Delhi roads are currently being transformed by the extremely affordable rides offered by apps such as Ola. But however robust a system one works out with cab service operators, the sheer openness of travelling in auto rickshaws makes the experience relatively safer (there's always the option of jumping out of an auto rickshaw in case of an emergency). So an innovation like www.autowale.in should, in some way, change the state of public transport in the city. While similar applications do exist across cities, Autowale in currently only in Pune. However, following a successful pilot project in Bangalore last year, plans are in place to expand Autowale to 20 cities by the end of the year, spreading to as many as 100 cities by next year.

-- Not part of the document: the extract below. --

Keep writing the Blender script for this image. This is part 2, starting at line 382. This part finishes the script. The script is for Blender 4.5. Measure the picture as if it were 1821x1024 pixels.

It's worth pondering over: Why do women not claim roads as aggressively as they put their feet forward in claiming office spaces? Why is it that, while we try so hard in creating a feminist discourse around the country, we hypocritically alienate specific professions and spaces as less respectable and less honourable? One of the reasons why crime happens against women on roads is also because there are not enough women drivers and women managers of transit traffic on our roads.
Sheela Kamble, one of the first woman auto rickshaw drivers on Indian roads, says, "Women need to realise that working in offices is not the only way to be employed and that this discrimination should end from we think of gender equality and claiming equal treatment. When I drove on roads, I came across so many women and men marvelling at the fact that I chose this profession. But for me, this was just another job. I did not want to make and sell pickles. Why does making that choice make me special?"
"It is really empowering that women like Sheela are at the forefront," says Prasad, "trying to propagate a gender-neutral perspective not only from the confines of an elite round-table seminar but from a vantage point where they have worked, experienced and seen it all. Our going pink is also an exercise in venerating such strong women and creating a whole discourse around gender-sensitive and gender-neutral atmosphere on our roads."
Kamble adds, "Apps such as these not only help passengers but also auto rickshaw drivers because it becomes easier for drivers to get their problems addressed. The fact that passengers can also cheat and misbehave with drivers is not registered in the public imagination."